***** Provided material *****

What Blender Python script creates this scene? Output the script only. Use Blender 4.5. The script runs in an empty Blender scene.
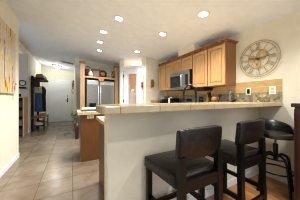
import bpy, bmesh, math, random
from mathutils import Vector, Matrix
random.seed(4)
PI = math.pi
SC = bpy.context.scene
COL = SC.collection

# ---------------------------------------------------------------- camera, world, exposure
cam = bpy.data.cameras.new('camera')
cam.sensor_width = 36.0
cam.lens = 36.0 * 146.0 / 300.0
cam.shift_y = -1.0 / 300.0
cam.clip_start = 0.02
camo = bpy.data.objects.new('camera', cam)
camo.location = (0, 0, 1.16)
camo.rotation_euler = (PI / 2, 0, -math.radians(28.266))
COL.objects.link(camo)
SC.camera = camo

w = bpy.data.worlds.new('daylight'); SC.world = w
w.use_nodes = True
bg = w.node_tree.nodes['Background']
bg.inputs[0].default_value = (0.80, 0.90, 1.0, 1)
bg.inputs[1].default_value = 0.85
SC.view_settings.view_transform = 'Standard'
SC.view_settings.look = 'None'
SC.view_settings.exposure = 0.82
SC.cycles.filter_width = 1.0
SC.view_settings.gamma = 1.0
SC.view_settings.use_curve_mapping = False
LAMP_W = 14.0          # watts of each recessed lamp


# ---------------------------------------------------------------- materials
def srgb(r, g, b):
    f = lambda c: (c / 12.92 if c <= 0.04045 else ((c + 0.055) / 1.055) ** 2.4)
    return (f(r / 255), f(g / 255), f(b / 255), 1)


def mat(name, col, rough=0.5, metal=0.0, noise=0.08, nscale=8.0, stretch=(1, 1, 1), bump=0.0, bscale=60.0,
        spec=0.5, coat=0.0, emit=None, estr=0.0, trans=0.0, col2=None, detail=4.0):
    m = bpy.data.materials.new(name); m.use_nodes = True
    nt = m.node_tree; n = nt.nodes; l = nt.links
    p = n['Principled BSDF']
    p.inputs['Roughness'].default_value = rough
    p.inputs['Metallic'].default_value = metal
    p.inputs['Specular IOR Level'].default_value = spec
    p.inputs['Coat Weight'].default_value = coat
    p.inputs['Transmission Weight'].default_value = trans
    tc = n.new('ShaderNodeTexCoord'); mp = n.new('ShaderNodeMapping')
    mp.inputs['Scale'].default_value = stretch
    l.new(tc.outputs['Object'], mp.inputs['Vector'])
    nz = n.new('ShaderNodeTexNoise'); nz.inputs['Scale'].default_value = nscale; nz.inputs['Detail'].default_value = detail
    l.new(mp.outputs[0], nz.inputs['Vector'])
    rp = n.new('ShaderNodeValToRGB')
    c2 = col2 or tuple(max(0, c * (1 - noise * 2.5)) for c in col[:3]) + (1,)
    c1 = col if col2 else tuple(min(1, c * (1 + noise)) for c in col[:3]) + (1,)
    rp.color_ramp.elements[0].position = 0.3; rp.color_ramp.elements[0].color = c2
    rp.color_ramp.elements[1].position = 0.7; rp.color_ramp.elements[1].color = c1
    l.new(nz.outputs['Fac'], rp.inputs['Fac'])
    l.new(rp.outputs['Color'], p.inputs['Base Color'])
    if bump:
        nb = n.new('ShaderNodeTexNoise'); nb.inputs['Scale'].default_value = bscale; nb.inputs['Detail'].default_value = 3
        l.new(tc.outputs['Object'], nb.inputs['Vector'])
        bp = n.new('ShaderNodeBump'); bp.inputs['Strength'].default_value = bump; bp.inputs['Distance'].default_value = 0.01
        l.new(nb.outputs['Fac'], bp.inputs['Height']); l.new(bp.outputs['Normal'], p.inputs['Normal'])
    if emit:
        p.inputs['Emission Color'].default_value = emit; p.inputs['Emission Strength'].default_value = estr
    return m


def brick_mat(name, c1, c2, mortar, bw, bh, ms=0.004, offset=0.0, rough=0.4, rot=(0, 0, 0), loc=(0, 0, 0), noise=0.25, nscale=5.0,
              spec=0.5, bump=0.3, veins=None, nstretch=(1, 1, 1)):
    m = bpy.data.materials.new(name); m.use_nodes = True
    nt = m.node_tree; n = nt.nodes; l = nt.links
    p = n['Principled BSDF']; p.inputs['Roughness'].default_value = rough; p.inputs['Specular IOR Level'].default_value = spec
    tc = n.new('ShaderNodeTexCoord'); mp = n.new('ShaderNodeMapping'); mp.vector_type = 'POINT'
    mp.inputs['Location'].default_value = loc; mp.inputs['Rotation'].default_value = rot
    l.new(tc.outputs['Object'], mp.inputs['Vector'])
    b = n.new('ShaderNodeTexBrick'); b.offset = offset; b.offset_frequency = 2; b.squash = 1.0
    b.inputs['Scale'].default_value = 1.0; b.inputs['Brick Width'].default_value = bw; b.inputs['Row Height'].default_value = bh
    b.inputs['Mortar Size'].default_value = ms; b.inputs['Mortar Smooth'].default_value = 0.1; b.inputs['Bias'].default_value = 0.0
    b.inputs['Color1'].default_value = c1; b.inputs['Color2'].default_value = c2; b.inputs['Mortar'].default_value = mortar
    l.new(mp.outputs[0], b.inputs['Vector'])
    mp2 = n.new('ShaderNodeMapping'); mp2.inputs['Scale'].default_value = nstretch
    l.new(tc.outputs['Object'], mp2.inputs['Vector'])
    nz = n.new('ShaderNodeTexNoise'); nz.inputs['Scale'].default_value = nscale; nz.inputs['Detail'].default_value = 6; nz.inputs['Roughness'].default_value = 0.65
    nz.inputs['Distortion'].default_value = 0.8
    l.new(mp2.outputs[0], nz.inputs['Vector'])
    rp = n.new('ShaderNodeValToRGB')
    v = veins or (1 - noise, 1 - noise, 1 - noise, 1)
    rp.color_ramp.elements[0].position = 0.32; rp.color_ramp.elements[0].color = v
    rp.color_ramp.elements[1].position = 0.62; rp.color_ramp.elements[1].color = (1, 1, 1, 1)
    l.new(nz.outputs['Fac'], rp.inputs['Fac'])
    mx = n.new('ShaderNodeMix'); mx.data_type = 'RGBA'; mx.blend_type = 'MULTIPLY'; mx.inputs[0].default_value = 1.0
    l.new(b.outputs['Color'], mx.inputs[6]); l.new(rp.outputs['Color'], mx.inputs[7])
    l.new(mx.outputs[2], p.inputs['Base Color'])
    bp = n.new('ShaderNodeBump'); bp.inputs['Strength'].default_value = bump; bp.inputs['Distance'].default_value = 0.004; bp.invert = True
    l.new(b.outputs['Fac'], bp.inputs['Height']); l.new(bp.outputs['Normal'], p.inputs['Normal'])
    return m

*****

> Exercise goal: Return nothing but the lines running from the start of the data to the line with "COL = SC.collection", please, both ends included and no pictures.

> Reply:
What Blender Python script creates this scene? Output the script only. Use Blender 4.5. The script runs in an empty Blender scene.
import bpy, bmesh, math, random
from mathutils import Vector, Matrix
random.seed(4)
PI = math.pi
SC = bpy.context.scene
COL = SC.collection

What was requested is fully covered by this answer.